U.S. Construction Market Overview
Forecasts for the second half of 2024 are similar to those for the first half, with one notable exception.
On September 18, the US Federal Reserve announced its first interest rate cut in almost four years. While the full effect will take some time to materialize, the expected outcome is clear: an uptick in consumer spending. This will almost certainly spill over into the housing market, which remains artificially subdued partly because interest rates are making it comparatively more expensive to borrow money.
In the office sector, there has been a noticeable flight to quality. Companies, recognizing that remote work is here to stay but that employees need to be in the office at least some of the time, have opted for smaller, more expensive spaces. Most now operate on a rule of thumb that around 60 desks will be needed for every 100 employees. Leases that expired after 2020 were not renewed; instead, companies redirected funds from leasing a 100-desk office to a more upscale 60-desk office. This shift has resulted in an abundance of empty offices that are unsuitable for conversion to residential uses—one in Manhattan made headlines for selling at a staggering 98% discount. More such cases are likely in the coming years.
In the residential sector, a combination of rising interest rates and restrictive zoning practices have created shortages across almost every type of property. The current cost environment incentivizes the construction of high-end, luxury residences of various densities. These developments are, by definition, not affordable for typical consumers, while affordable housing, conversely, is not as profitable. Lower interest rates should make more kinds of property profitable and help alleviate some of these issues.

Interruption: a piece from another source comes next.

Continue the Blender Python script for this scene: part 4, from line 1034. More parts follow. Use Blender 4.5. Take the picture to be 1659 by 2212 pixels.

Geographically, remote work has spurred growth in smaller cities located approximately 1-2 hours’ drive from larger metropolitan areas. Cities like New Haven, Milwaukee, and Providence have experienced population increases as remote workers from New York, Chicago, and Boston seek to stretch their salaries further. More expensive cities have fared less well, either failing to reduce their cost of living or find new uses for their vacant offices.